L’humaine condition est faite d’incertitudes permanentes. De dangers plus ou moins grands.
Pour appréhender ce réel anxiogène, l’être humain a rivalisé d’ingéniosité. Il a cherché à comprendre son environnement. A en expliquer les causes et les effets. A le rationaliser. Son outil de prédilection? Les mathématiques.
Tout au long de son évolution, l’humanité a perfectionné sa capacité à rationaliser chaque aspect de son existence. D’abord pour comprendre et ne pas se laisser surprendre. Puis pour contrôler le cours des événements.
En cela, l’avènement des technologies numériques est un tournant majeur dans l’histoire humaine. Cette course à la rationalisation a conduit l’être humain à s’appuyer sur des calculs mathématiques à chaque instant de sa vie pour minimiser les risques, réduire l’incertitude, bref, lutter contre le monde comme il va et sa part de mystères.
En économie, il existe une notion bien connue nommée «l’aversion au risque». En gros, c’est le comportement de l’individu exposé à l’incertitude, qui va tout faire pour réduire cette incertitude. Cela se traduit par une hésitation entre un gain inconnu et incertain face à un résultat prévisible mais dont les gains sont moindres.
L’aversion au risque est un phénomène qui se retrouve en réalité dans tous les aspects de la vie humaine. Et la promesse des technologies modernes, et notamment de la si populaire intelligence artificielle, est d’aider l’humain à mieux prédire les événements, à mieux contrôler son environnement.
En sacrifiant une bonne part de sa liberté et de sa vie privée, on lui fait miroiter les bienfaits d’une existence où le risque est sous contrôle. Partout, des capteurs sont disposés pour que des machines puissent analyser en temps réel le cours des choses et prédire des éventuels bouleversements.
Ces capteurs engrangent des milliards de milliards de données chaque jour dans le monde entier. Toutes ces informations sont analysées automatiquement par des ordinateurs toujours plus puissants. La puissance de calcul, théoriquement infinie dans sa progression, ne cesse de faciliter ces opérations que les êtres humains seuls ne pourraient réaliser.

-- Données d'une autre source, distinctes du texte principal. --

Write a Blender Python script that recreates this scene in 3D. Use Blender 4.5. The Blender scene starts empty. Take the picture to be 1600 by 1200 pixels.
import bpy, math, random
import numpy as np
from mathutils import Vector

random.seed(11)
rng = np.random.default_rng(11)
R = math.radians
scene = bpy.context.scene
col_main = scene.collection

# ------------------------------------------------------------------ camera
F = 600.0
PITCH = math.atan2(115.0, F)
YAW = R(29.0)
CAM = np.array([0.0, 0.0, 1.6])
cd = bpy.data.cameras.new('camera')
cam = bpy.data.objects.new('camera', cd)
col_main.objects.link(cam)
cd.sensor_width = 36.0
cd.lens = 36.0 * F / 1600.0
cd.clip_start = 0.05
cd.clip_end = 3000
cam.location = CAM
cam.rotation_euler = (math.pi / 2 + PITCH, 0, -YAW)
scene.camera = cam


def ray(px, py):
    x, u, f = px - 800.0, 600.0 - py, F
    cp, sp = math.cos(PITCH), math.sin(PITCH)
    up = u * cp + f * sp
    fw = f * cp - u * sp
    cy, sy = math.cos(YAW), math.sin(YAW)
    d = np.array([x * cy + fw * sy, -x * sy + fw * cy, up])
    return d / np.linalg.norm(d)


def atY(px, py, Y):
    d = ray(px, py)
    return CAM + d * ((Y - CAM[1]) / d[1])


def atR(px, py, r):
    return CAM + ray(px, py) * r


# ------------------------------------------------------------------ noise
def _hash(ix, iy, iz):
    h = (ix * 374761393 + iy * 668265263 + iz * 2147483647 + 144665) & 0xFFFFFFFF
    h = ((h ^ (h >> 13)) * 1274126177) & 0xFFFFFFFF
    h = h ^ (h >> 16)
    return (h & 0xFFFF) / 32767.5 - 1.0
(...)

Puisque le hasard est source de déconvenues, l’humain a choisi de ne rien laisser au hasard. Et la majorité de la population semble très bien s’en accommoder. La promesse d’un confort immédiat en l’échange d’une perte d’autonomie et de liberté semble plus efficace que le danger réel qu’un tel deal fait peser sur les droits humains.
En acceptant que les informations les plus intimes de son existence puissent être collectées et exploitées pour analyser son existence et prendre des décisions (souvent automatisées) lourdes de conséquence sur son quotidien, l’être humain a fait un choix: il préfère perdre sa capacité à se déterminer par lui-même en l’échange d’une sécurité et d’un confort relatifs plutôt que de rester autonome et responsable, quitte à faire face aux aléas de la vie.

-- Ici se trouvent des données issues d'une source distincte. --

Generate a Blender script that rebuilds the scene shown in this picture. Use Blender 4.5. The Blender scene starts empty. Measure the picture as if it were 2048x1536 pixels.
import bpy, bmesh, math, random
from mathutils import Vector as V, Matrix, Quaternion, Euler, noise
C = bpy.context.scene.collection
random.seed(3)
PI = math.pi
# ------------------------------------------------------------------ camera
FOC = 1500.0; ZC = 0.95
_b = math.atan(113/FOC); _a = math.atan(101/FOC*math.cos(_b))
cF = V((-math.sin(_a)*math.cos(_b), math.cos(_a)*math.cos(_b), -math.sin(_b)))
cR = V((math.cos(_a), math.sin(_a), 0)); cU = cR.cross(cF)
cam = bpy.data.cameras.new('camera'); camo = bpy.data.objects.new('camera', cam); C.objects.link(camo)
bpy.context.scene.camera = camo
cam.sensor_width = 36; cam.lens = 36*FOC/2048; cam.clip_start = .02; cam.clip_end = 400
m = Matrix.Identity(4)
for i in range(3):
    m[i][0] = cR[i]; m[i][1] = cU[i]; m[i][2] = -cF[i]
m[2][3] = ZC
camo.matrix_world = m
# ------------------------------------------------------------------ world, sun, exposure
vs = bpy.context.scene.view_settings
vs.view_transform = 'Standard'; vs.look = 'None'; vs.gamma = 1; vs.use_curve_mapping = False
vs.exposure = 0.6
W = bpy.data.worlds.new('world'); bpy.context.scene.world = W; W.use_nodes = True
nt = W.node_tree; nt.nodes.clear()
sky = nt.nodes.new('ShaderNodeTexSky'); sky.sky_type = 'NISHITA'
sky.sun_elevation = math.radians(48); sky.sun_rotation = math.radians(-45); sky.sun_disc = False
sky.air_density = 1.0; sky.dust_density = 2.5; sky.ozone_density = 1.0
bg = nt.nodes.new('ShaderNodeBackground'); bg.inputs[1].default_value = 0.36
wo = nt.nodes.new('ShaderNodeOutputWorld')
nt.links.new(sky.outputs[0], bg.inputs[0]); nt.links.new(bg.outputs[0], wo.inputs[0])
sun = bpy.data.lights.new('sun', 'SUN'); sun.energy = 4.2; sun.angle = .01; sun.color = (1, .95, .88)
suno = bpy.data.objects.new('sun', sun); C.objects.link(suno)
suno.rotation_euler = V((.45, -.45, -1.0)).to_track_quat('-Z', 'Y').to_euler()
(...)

Cette course à la rationalisation va continuer à mesure que les technologies vont se perfectionner. La situation actuelle a déjà de quoi inquiéter. L’avenir s’annonce pire encore, avec la fusion annoncée de l’humain et de la machine.
«Un peuple prêt à sacrifier un peu de liberté pour un peu de sécurité ne mérite ni l’une ni l’autre, et finit par perdre les deux». Cette maxime bien connue de Benjamin Franklin semble d’autant plus pertinente à la lumière de ce qui précède.

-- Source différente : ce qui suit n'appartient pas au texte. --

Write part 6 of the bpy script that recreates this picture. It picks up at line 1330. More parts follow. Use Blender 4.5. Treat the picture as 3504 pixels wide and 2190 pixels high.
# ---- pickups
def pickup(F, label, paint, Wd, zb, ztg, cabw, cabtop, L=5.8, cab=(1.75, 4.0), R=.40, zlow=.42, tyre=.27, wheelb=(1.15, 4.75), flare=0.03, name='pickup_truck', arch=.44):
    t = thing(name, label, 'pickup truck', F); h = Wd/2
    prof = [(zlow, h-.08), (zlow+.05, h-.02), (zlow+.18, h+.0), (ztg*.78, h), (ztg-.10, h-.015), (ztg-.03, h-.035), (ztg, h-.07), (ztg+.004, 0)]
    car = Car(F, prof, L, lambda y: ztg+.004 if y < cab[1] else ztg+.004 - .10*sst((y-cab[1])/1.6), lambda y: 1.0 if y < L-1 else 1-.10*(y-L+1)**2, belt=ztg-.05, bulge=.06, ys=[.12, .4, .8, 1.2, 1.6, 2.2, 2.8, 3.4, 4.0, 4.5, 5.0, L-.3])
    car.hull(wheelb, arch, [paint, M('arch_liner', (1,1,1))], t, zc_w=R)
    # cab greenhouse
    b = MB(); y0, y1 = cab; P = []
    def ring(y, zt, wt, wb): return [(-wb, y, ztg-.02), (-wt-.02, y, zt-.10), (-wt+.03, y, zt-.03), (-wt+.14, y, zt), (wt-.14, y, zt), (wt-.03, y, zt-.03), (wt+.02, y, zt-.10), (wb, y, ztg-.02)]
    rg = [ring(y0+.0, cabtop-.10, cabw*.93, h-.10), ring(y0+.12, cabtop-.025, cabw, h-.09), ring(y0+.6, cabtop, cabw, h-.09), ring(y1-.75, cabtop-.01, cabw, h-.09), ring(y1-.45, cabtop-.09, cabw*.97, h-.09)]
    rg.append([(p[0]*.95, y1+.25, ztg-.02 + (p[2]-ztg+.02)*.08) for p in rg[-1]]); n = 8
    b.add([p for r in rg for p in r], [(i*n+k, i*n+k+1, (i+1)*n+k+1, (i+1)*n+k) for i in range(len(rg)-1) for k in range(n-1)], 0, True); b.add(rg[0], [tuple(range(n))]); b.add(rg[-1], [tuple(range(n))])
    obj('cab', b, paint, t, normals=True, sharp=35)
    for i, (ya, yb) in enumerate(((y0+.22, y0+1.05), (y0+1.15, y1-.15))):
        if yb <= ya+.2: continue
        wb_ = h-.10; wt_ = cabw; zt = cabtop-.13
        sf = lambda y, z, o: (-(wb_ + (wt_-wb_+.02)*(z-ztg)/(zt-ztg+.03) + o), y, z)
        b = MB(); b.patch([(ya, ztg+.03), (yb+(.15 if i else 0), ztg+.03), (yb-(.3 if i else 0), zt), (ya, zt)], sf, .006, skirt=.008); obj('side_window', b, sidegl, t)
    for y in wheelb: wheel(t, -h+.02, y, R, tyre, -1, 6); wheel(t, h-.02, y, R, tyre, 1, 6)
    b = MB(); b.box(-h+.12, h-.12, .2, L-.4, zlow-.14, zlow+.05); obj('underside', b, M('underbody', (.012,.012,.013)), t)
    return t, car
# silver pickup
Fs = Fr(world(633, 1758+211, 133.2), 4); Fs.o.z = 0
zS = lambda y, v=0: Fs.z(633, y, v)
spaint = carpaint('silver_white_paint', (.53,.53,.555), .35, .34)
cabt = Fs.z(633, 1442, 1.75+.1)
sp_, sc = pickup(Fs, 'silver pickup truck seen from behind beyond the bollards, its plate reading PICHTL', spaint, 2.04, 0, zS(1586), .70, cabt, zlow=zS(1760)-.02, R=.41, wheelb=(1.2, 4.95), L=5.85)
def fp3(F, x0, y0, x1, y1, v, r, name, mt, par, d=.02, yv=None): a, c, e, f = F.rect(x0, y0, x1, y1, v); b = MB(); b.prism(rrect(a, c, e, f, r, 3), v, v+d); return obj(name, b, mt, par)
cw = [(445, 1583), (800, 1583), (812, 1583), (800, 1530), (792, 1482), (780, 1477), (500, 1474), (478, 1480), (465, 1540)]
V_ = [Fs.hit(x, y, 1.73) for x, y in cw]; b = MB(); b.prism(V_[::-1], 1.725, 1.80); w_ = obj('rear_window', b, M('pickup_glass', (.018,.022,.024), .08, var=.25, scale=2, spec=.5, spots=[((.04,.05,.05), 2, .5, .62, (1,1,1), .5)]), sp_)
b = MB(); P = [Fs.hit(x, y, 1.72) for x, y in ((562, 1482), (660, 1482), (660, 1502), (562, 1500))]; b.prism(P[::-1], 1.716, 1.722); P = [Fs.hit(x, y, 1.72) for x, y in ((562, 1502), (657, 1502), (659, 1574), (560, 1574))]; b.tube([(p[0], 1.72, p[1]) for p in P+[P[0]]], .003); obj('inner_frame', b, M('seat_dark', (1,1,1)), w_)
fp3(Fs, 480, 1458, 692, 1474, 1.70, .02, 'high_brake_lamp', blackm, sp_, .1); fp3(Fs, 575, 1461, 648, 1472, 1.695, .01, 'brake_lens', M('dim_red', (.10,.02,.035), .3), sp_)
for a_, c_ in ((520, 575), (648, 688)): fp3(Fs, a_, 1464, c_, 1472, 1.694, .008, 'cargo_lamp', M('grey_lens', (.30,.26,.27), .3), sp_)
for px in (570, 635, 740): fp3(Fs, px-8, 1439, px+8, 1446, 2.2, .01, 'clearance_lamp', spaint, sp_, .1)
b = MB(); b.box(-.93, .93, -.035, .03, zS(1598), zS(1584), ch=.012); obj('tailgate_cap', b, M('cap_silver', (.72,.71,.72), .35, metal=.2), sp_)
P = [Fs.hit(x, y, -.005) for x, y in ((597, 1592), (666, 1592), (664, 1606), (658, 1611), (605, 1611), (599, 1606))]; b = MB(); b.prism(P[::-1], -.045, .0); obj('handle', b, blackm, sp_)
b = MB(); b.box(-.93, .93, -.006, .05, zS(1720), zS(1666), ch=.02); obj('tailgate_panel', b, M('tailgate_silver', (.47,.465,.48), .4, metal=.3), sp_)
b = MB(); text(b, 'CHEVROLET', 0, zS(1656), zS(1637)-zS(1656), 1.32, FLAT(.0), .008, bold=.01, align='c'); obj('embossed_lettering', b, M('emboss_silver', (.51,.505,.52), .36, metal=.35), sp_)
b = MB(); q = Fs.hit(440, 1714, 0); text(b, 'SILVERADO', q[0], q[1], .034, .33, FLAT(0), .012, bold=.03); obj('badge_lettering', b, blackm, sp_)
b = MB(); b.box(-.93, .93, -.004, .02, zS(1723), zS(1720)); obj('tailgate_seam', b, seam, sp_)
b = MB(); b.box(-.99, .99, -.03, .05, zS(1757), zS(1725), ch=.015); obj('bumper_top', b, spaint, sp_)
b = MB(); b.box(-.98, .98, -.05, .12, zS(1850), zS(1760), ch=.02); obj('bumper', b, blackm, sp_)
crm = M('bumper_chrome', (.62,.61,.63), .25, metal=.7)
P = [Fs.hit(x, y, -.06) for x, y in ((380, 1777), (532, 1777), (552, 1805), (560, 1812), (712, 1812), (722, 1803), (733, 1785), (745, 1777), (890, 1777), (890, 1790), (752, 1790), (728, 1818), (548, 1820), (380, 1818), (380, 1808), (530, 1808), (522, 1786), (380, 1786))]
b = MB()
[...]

Dans les faits, il est probable qu’à terme les mouvements libéraux deviennent des opposants à cette rationalisation de tous les instants. Au travers de calculs savants, d’automatisation et du big data, l’être humain cherche à se déresponsabiliser, à s’extraire de sa condition faite d’incertitudes. Cette tension entre le désir d’être libre et autonome tout en étant protégé du danger va conduire à un dilemme.
En luttant contre l’essence même de la vie, en voulant se prémunir à tout prix des aléas de sa condition chétive, l’être humain se combat lui-même. Lorsqu’il aura atteint son but et pourra à peu près prédire tous les événements grâce à de gigantesques réseaux de calculs, que son quotidien sera à la merci de décisions automatiques, d’analyses multiples qui détermineront ses faits et gestes les plus rationnels pour son «bien-être», qu’est-ce qui le différenciera de la machine, lui qui aura abandonné son libre arbitre? La réponse est simple: rien. L’humain sera devenu robot.